# Directions
Which lines contain the word "high"? Return each of them as written.

## Begin

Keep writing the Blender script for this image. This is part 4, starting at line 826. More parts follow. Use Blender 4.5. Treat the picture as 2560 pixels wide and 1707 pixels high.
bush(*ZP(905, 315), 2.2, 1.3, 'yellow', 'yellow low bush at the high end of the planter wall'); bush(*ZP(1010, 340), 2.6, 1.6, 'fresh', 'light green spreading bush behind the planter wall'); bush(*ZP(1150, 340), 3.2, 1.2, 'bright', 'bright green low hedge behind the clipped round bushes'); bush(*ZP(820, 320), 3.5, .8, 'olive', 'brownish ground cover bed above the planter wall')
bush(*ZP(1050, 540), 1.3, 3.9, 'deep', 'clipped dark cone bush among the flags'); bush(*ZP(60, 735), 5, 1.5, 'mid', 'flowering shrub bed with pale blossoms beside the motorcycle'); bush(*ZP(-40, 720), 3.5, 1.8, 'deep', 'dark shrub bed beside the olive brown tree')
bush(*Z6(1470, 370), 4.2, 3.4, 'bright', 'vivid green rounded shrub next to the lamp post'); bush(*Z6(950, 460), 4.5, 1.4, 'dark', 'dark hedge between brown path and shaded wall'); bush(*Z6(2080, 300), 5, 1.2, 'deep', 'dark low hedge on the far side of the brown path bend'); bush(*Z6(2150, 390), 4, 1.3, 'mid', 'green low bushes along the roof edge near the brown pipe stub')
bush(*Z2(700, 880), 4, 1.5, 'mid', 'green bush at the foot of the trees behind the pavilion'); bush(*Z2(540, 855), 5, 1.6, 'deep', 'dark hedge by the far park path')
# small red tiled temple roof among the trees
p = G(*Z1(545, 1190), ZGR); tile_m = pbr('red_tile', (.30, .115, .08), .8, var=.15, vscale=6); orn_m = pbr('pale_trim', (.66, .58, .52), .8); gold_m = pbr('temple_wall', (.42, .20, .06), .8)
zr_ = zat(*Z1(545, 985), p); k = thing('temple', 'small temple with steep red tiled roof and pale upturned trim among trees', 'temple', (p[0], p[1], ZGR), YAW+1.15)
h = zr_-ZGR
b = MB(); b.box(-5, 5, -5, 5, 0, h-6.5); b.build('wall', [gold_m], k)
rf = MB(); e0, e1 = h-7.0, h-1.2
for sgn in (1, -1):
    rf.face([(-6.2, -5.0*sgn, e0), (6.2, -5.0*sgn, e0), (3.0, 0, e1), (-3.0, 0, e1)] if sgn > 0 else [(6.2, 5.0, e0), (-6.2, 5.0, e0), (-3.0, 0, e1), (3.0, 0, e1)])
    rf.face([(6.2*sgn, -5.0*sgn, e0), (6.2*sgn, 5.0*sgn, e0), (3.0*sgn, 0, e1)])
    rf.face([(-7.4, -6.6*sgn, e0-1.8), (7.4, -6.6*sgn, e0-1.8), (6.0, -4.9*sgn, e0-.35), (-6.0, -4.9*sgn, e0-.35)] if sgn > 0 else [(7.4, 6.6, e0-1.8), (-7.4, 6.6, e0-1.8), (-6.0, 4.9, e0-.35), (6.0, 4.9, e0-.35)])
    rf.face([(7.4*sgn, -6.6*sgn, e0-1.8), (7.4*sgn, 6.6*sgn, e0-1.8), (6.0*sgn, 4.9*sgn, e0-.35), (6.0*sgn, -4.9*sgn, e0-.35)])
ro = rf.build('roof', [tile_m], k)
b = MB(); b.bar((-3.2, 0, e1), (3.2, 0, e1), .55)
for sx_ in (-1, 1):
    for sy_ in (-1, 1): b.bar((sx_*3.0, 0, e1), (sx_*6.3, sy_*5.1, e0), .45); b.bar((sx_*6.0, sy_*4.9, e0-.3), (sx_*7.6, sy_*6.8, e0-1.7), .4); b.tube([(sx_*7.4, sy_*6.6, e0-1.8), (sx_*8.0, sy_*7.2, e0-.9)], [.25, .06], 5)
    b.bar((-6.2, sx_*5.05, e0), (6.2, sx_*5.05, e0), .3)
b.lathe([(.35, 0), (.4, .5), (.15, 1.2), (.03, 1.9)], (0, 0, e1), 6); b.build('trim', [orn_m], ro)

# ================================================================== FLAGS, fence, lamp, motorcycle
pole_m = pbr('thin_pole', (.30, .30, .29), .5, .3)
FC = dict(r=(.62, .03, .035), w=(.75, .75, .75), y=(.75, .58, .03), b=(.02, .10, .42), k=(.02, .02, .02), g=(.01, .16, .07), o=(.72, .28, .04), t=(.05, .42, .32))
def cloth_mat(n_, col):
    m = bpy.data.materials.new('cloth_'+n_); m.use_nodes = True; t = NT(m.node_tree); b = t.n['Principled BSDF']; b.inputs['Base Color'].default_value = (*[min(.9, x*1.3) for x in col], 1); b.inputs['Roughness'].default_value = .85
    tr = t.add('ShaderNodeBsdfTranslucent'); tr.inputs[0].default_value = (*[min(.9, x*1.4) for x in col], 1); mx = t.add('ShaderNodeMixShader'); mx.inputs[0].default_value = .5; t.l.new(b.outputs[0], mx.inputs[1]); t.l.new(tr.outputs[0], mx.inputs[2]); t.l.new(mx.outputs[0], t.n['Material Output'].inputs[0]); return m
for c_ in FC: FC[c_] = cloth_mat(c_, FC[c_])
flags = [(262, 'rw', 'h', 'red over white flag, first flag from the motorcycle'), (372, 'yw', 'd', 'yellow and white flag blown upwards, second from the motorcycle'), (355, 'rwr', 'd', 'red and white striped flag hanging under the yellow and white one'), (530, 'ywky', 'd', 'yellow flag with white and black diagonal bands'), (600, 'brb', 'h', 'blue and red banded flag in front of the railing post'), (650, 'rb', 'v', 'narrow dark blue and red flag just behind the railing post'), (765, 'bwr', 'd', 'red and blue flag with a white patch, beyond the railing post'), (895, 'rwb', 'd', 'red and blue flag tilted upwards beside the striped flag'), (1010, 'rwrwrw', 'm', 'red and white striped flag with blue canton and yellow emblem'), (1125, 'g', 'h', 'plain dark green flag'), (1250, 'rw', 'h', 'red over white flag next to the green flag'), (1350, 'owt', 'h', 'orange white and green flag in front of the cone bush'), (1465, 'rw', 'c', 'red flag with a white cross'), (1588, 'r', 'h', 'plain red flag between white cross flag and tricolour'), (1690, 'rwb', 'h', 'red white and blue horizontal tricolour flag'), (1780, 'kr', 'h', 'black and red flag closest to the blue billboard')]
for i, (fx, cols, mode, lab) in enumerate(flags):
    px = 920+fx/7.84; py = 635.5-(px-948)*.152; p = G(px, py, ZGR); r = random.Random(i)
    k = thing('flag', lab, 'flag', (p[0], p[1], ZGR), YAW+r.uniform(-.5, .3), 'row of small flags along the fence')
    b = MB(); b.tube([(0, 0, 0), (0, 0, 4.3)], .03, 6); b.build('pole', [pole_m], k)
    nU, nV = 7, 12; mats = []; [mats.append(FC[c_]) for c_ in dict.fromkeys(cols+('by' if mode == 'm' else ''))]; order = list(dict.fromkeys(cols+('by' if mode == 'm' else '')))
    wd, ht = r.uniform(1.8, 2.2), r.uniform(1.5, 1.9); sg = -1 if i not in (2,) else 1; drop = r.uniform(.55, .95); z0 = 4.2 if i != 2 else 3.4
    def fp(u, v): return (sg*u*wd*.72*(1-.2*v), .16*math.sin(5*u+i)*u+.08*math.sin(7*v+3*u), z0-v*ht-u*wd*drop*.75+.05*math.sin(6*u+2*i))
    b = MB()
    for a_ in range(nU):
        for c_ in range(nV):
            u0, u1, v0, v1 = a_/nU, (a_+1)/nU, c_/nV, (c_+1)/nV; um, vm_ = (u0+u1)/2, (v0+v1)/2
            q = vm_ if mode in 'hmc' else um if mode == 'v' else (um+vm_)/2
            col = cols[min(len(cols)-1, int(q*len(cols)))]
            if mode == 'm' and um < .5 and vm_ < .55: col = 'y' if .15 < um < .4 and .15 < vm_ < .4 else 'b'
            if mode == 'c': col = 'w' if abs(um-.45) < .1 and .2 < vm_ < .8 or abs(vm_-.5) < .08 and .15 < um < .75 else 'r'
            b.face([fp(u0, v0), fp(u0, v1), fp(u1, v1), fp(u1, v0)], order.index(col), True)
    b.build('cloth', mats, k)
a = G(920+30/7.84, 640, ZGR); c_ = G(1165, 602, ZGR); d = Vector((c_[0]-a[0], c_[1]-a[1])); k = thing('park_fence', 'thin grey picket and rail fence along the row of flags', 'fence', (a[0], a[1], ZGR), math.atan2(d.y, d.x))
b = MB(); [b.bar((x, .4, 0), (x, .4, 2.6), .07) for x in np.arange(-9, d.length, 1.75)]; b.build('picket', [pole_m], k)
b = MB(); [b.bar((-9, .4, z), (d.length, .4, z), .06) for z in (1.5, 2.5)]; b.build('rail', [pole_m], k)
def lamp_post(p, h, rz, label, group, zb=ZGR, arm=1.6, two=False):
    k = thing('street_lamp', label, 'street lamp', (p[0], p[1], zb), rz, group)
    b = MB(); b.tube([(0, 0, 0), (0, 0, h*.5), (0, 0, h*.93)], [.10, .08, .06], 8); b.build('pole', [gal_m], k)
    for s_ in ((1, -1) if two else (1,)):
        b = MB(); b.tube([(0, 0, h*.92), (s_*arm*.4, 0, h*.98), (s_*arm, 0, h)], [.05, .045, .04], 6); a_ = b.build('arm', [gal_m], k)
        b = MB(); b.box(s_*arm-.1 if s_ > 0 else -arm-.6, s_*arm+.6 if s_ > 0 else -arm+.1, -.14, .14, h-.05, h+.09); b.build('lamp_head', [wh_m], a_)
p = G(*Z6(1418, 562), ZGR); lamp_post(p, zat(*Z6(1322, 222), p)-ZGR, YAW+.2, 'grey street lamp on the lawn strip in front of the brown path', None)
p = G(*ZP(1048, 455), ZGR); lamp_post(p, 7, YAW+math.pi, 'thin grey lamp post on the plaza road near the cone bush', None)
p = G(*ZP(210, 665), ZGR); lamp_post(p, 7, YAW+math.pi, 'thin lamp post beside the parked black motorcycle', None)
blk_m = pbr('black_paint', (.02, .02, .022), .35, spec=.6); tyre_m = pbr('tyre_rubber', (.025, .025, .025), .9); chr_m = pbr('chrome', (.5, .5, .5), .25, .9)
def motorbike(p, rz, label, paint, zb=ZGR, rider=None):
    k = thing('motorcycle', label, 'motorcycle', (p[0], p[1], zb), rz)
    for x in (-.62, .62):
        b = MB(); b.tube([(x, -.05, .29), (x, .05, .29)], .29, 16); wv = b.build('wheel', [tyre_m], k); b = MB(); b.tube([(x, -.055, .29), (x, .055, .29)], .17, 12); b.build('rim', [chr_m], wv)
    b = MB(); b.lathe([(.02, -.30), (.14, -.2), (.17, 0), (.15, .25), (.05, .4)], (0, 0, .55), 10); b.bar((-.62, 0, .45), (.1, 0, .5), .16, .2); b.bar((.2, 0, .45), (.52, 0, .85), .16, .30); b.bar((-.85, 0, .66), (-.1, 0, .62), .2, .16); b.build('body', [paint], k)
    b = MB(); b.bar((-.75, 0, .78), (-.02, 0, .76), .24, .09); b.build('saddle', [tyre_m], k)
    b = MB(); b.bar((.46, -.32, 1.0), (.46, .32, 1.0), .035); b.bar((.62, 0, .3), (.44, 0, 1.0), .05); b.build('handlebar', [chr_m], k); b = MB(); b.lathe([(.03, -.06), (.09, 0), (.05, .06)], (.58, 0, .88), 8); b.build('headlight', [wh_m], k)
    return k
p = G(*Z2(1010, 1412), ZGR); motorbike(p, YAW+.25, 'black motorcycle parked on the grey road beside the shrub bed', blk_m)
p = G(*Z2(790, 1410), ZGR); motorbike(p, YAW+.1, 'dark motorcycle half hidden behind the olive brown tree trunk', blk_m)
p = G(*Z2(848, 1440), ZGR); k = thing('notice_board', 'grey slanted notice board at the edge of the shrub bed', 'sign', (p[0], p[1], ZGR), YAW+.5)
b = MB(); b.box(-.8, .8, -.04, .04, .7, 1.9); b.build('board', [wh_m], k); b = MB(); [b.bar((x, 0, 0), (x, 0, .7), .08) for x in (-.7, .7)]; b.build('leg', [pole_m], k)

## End

# Output of the task
Keep writing the Blender script for this image. This is part 4, starting at line 826. More parts follow. Use Blender 4.5. Treat the picture as 2560 pixels wide and 1707 pixels high.
bush(*ZP(905, 315), 2.2, 1.3, 'yellow', 'yellow low bush at the high end of the planter wall'); bush(*ZP(1010, 340), 2.6, 1.6, 'fresh', 'light green spreading bush behind the planter wall'); bush(*ZP(1150, 340), 3.2, 1.2, 'bright', 'bright green low hedge behind the clipped round bushes'); bush(*ZP(820, 320), 3.5, .8, 'olive', 'brownish ground cover bed above the planter wall')